## TASK STATEMENT
Please output exactly the lines of the material from the first through the line containing "S.camera = co", and nothing more.

## DATASET CONTENT

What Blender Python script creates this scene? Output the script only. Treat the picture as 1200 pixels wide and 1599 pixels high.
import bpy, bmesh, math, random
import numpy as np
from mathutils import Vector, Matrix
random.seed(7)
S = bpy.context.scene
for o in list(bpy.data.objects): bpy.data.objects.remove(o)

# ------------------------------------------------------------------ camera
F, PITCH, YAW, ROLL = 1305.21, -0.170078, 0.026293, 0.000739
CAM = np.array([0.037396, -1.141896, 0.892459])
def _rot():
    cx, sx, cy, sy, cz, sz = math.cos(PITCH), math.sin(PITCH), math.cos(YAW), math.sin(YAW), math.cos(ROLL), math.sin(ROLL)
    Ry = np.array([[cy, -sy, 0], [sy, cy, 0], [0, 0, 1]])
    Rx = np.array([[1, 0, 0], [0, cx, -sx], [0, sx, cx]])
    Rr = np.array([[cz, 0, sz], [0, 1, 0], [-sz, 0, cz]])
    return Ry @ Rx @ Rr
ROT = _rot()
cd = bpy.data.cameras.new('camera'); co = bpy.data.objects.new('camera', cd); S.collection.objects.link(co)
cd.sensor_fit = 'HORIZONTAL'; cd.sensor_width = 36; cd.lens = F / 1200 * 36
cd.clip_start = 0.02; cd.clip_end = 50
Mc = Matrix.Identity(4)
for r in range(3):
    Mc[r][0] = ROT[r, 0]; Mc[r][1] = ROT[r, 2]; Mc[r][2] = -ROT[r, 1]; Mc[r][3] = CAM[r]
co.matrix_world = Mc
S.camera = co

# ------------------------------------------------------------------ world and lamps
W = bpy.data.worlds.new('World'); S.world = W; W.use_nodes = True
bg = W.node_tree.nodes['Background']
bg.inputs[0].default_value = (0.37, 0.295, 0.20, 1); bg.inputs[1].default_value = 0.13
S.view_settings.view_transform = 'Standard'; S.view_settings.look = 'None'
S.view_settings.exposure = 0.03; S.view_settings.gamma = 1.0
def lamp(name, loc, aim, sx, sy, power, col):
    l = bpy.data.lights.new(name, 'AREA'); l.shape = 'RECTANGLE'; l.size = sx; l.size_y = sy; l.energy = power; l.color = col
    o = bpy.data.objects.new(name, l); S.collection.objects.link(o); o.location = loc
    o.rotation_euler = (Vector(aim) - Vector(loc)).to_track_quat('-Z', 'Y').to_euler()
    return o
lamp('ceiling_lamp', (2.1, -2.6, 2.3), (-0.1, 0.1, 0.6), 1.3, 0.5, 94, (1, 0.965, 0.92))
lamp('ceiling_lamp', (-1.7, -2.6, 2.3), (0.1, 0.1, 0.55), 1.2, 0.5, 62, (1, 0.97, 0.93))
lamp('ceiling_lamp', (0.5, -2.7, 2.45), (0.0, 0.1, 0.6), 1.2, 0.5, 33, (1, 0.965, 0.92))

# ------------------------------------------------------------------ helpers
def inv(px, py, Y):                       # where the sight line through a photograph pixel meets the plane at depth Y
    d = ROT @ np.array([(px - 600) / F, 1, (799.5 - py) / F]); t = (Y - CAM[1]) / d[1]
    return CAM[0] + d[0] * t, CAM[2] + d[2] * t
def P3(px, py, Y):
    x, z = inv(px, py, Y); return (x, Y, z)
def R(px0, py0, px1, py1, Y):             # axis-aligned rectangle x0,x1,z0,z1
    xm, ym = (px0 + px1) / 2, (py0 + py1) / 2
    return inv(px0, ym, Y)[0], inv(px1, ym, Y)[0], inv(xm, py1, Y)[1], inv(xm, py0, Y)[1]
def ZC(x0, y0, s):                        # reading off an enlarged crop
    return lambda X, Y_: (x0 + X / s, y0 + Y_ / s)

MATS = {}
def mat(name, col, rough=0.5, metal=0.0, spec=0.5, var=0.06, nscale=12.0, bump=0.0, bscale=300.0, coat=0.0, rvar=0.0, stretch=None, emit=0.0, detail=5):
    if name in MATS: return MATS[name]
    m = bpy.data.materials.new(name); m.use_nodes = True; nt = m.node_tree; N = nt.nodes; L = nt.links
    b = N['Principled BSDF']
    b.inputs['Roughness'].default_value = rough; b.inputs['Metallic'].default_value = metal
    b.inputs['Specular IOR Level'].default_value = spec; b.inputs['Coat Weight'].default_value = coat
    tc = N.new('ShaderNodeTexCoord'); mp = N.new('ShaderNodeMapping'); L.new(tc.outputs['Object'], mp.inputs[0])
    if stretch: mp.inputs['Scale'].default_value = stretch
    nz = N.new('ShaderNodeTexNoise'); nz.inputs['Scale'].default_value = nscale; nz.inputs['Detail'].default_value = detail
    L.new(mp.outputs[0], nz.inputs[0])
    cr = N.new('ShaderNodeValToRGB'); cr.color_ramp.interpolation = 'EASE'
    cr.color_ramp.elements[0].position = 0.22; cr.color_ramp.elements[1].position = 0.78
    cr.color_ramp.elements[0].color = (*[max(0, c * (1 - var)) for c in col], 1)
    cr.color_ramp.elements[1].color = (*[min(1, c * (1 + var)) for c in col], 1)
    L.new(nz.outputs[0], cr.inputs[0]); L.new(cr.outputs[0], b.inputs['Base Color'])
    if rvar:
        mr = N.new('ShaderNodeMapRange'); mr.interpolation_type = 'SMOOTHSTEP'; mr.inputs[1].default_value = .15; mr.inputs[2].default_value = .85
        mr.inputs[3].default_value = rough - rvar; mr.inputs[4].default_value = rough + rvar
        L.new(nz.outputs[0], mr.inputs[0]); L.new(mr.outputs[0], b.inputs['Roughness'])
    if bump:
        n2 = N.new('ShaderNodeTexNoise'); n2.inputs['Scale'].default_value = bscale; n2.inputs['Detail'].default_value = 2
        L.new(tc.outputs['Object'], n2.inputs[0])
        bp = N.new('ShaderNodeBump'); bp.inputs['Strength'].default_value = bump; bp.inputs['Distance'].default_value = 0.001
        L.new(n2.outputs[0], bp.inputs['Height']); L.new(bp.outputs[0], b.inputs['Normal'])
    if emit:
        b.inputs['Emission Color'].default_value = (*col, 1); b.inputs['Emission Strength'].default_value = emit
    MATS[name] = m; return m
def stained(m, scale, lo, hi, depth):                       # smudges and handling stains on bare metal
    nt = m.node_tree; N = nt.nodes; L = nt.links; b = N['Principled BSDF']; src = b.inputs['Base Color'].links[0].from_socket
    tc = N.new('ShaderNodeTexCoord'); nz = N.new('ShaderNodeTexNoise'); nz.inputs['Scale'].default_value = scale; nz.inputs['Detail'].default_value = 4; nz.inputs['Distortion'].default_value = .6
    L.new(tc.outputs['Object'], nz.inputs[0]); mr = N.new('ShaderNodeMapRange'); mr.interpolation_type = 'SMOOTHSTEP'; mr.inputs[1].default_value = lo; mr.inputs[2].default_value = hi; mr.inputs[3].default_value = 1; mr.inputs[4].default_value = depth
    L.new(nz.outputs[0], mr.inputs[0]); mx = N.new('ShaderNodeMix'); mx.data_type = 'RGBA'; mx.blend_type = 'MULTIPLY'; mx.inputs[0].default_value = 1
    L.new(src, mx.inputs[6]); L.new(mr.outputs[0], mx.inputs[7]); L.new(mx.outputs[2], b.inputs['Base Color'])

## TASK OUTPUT
What Blender Python script creates this scene? Output the script only. Treat the picture as 1200 pixels wide and 1599 pixels high.
import bpy, bmesh, math, random
import numpy as np
from mathutils import Vector, Matrix
random.seed(7)
S = bpy.context.scene
for o in list(bpy.data.objects): bpy.data.objects.remove(o)

# ------------------------------------------------------------------ camera
F, PITCH, YAW, ROLL = 1305.21, -0.170078, 0.026293, 0.000739
CAM = np.array([0.037396, -1.141896, 0.892459])
def _rot():
    cx, sx, cy, sy, cz, sz = math.cos(PITCH), math.sin(PITCH), math.cos(YAW), math.sin(YAW), math.cos(ROLL), math.sin(ROLL)
    Ry = np.array([[cy, -sy, 0], [sy, cy, 0], [0, 0, 1]])
    Rx = np.array([[1, 0, 0], [0, cx, -sx], [0, sx, cx]])
    Rr = np.array([[cz, 0, sz], [0, 1, 0], [-sz, 0, cz]])
    return Ry @ Rx @ Rr
ROT = _rot()
cd = bpy.data.cameras.new('camera'); co = bpy.data.objects.new('camera', cd); S.collection.objects.link(co)
cd.sensor_fit = 'HORIZONTAL'; cd.sensor_width = 36; cd.lens = F / 1200 * 36
cd.clip_start = 0.02; cd.clip_end = 50
Mc = Matrix.Identity(4)
for r in range(3):
    Mc[r][0] = ROT[r, 0]; Mc[r][1] = ROT[r, 2]; Mc[r][2] = -ROT[r, 1]; Mc[r][3] = CAM[r]
co.matrix_world = Mc
S.camera = co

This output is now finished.